Maybe it's the way I grew up, but woofin' or what they call trash talking has always annoyed me. The media has encouraged it, because it gives them easy stuff to write about, and of course they've got to be careful about what they say because it's basically a black thing. White players have their own stuff, too, and it's mostly that tattoo crap all over their bodies, but media people are too afraid to write about how ridiculous they look.

That chest thumping me-me-me routine got to me so bad one day that I actually approached our guy who was doing it and said, "Why don't you cool it with that stuff, man?" He just stared at me and I knew I'd made a mistake because next day in the locker, four or five black players came over to me and said, "Tomming it up again today, bro?" So I kept my mouth shut after that.

But sometimes it isn't bad to point something out. There's this one national writer who covers our team from time to time, and I kind of like him because he can be funny, you can talk to him...not like some of these guys who take every little bit of nonsense you say so damn seriously...and he tries to do an honest job. So one day he's cruising our locker room...those were the days when it was open, not like the designated interview times they have now...and I kind of caught his eye and signaled him over. He'd been talking to the white QB and the white tight end and one of the white D-linemen and I could feel the tension building up in the room.

"Interview some of the black players," I told him, under my breath. "The brothers are watching you." So he did. And you could feel things lighten up. And afterwards he thanked me.

As I mentioned, I'd been on a bad team my first two years, and the black-white thing was getting a little heavy. The team's relationship with the city wasn't good, and it showed itself by the way the cops in town were always ready to pull one of us over for something or other, stuff where a guy would catch a break somewhere else. I wasn't making much money, and when my agent told the GM, "Look, he's clearly out-performed his contract. It's time to re-do it," he got the old stoneface treatment. We expect our players to honor their contracts, blah blah blah.

You've got to remember, this was seven years ago. The media's hipper to our situation now, but in those days, when the club fed this stuff to their favorite newspaper guys, all I read about was how greedy I was. It was tearing me up. My agent said, "Don't report to camp. If you're strong enough, if you can take all the crap you'll be getting, you'll come out of this in good shape."

He was right. I got traded to the team I'm with now. It's not perfect, but it's a big improvement. I just had to spend years reading about my "attitude problem," or all the "baggage I carried."

So I go out there and try to do my job. I've got a pretty high boiling point, but I'll go off, too. Yeah, I got a big fine once. This guy was Hollywooding me. He got a sack off me, then he forced an interception, and he was doing all that chest pounding and muscle flexing and pointing at me and then at his belly...see what a fat slob I'm playing against, that kind of stuff. And I was getting pretty upset, and there was this one play where the guard next to me had him jacked up and his side was to me and I just came down hard on the back of his knee.

"You bastard!" he screamed at me, but he was through for the day. The thing was shown on the highlights that night and it cost me 20 G's, courtesy of the league office.

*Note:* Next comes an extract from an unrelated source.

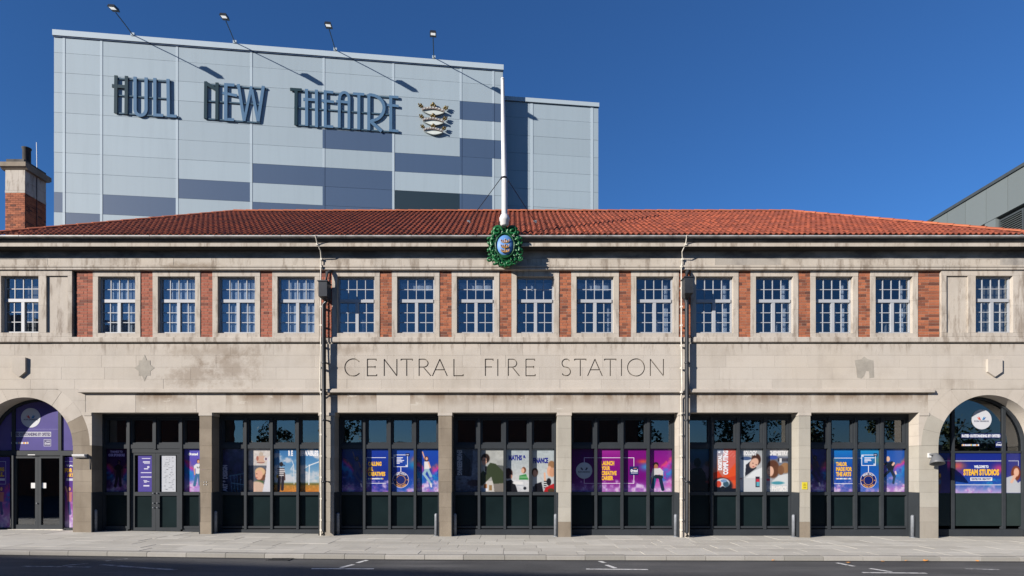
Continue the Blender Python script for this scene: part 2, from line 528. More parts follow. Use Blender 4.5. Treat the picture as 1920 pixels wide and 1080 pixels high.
wall = MB()
def core(x0, x1, z0, z1, y0=.035, y1=.42): wall.box(x0, x1, y0, y1, z0, z1)
core(XL, XR, Z_HOOD1, Z_SILL1 + .02)                  # behind the frieze
core(X(150), X(1750), Z_LINT + .03, Z_HOOD1 - .002)
wall_o = wall.build('wall', M['mortar'], FS)

def frieze_mat(x0, x1):
    xc = (x0 + x1) / 2
    return M['stone_stain'] if RNG.rand() < .04 else M['stone']
FR = [Z(729.5), Z(711), Z(688.5), Z(666), Z(644.8)]
frieze = []
for i in range(4):
    frieze += course(XL, XR, FR[i], FR[i + 1], 0, .32, 1.25, frieze_mat, wall_o, off=.5 + .5 * (i % 2))

# end bays: the arch rings and the courses that run against them
def ring_x(c, r, z, side):
    d = z - ZSP
    if d <= 0: return c + side * r
    if d >= r: return None
    return c + side * math.sqrt(r * r - d * d)
RT = .50
def spandrel(c, r, x_out, x_in, x_low):
    ro = r + RT
    side_in = 1 if x_in > c else -1
    zs = [Z(729.5), Z(751), Z(773), Z(795), Z(817), ZSP]
    for k in range(len(zs) - 1):
        z1, z0 = zs[k], zs[k + 1]
        if z1 < Z_LINT + .05: x_in = x_low
        for side, xe in ((side_in, x_in), (-side_in, x_out)):
            n = 6
            edge = []
            for i in range(n + 1):
                z = z0 + (z1 - z0) * i / n
                q = ring_x(c, ro, z, side)
                edge.append((c if q is None else q, z))
            if abs(edge[0][0] - xe) < .05: continue
            lo, hi = (edge, [(xe, z1), (xe, z0)])
            # split long rows in two or more
            far = max(abs(xe - p[0]) for p in edge)
            if far > 1.5:
                cut = edge[0][0] + side * .9
                if side * (cut - edge[-1][0]) > .2:
                    poly = [(x, z) for x, z in edge] + [(cut - side * GAP, z1 - GAP), (cut - side * GAP, z0)]
                    MB().prism(poly, RNG.uniform(-.003, .003), .5).build('stone_block', M['stone'], wall_o)
                    a, b = sorted((cut, xe))
                    course(a, b, z0, z1, 0, .5, 1.15, M['stone'], wall_o)
                    continue
            poly = edge + [(xe, z1 - GAP), (xe, z0)]
            MB().prism(poly, RNG.uniform(-.003, .003), .5).build('stone_block', M['stone'], wall_o)
    nv = 13
    for k in range(nv):
        a0, a1 = math.pi * k / nv + .0012, math.pi * (k + 1) / nv - .0012
        key = RT + (.12 if k % 3 == 1 else 0) * 0
        pts = []
        for i in range(6):
            a = a0 + (a1 - a0) * i / 5
            pts.append((c + r * math.cos(a), ZSP + r * math.sin(a)))
        for i in range(6):
            a = a1 + (a0 - a1) * i / 5
            rr = ro - .002
            pts.append((c + rr * math.cos(a), min(ZSP + rr * math.sin(a), Z(730))))
        MB().prism(pts, RNG.uniform(-.004, .002), .58).build('voussoir', M['stone_brown' if c < 0 else 'stone_pale'] if (side_in * math.cos((a0 + a1) / 2) > .86) else M['stone'], wall_o)
spandrel(ACL, ARL, XL, X(160) - .002, X(172))
spandrel(ACR, ARR, XR, X(1740) + .002, X(1723))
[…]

It's amazing how far removed they are from the heart of the game. It's as if some of those guys never played it at all. You'll be in the heat of the action and some official will yell at you, "Get those socks up!" The uniform code. Gotta look nice on TV. How the league reacts to what you say is kind of weird, too. That guy on the Steelers calls the Browns' tight end a fag and it costs him $10,000. But remember a few years ago when that guy on the Giants called a head coach a homo? I don't remember a fine for that one. Maybe the league office didn't know what it meant. Funny, huh?

My agent is always setting me straight about stuff like that. "Look," he said, "if you know that certain things bug the league, you just don't do them, OK?" he said. "You're making seven figures a year. Your wife and kids don't mind that, right? It's like being back in school and you've this teacher with wacky ideas, but she can flunk you and really mess you up. So you just do what she says and have fun about it when you're talking with the other kids, OK?"

Yeah, OK. I understand. But it sure can be a strange world sometimes, can't it?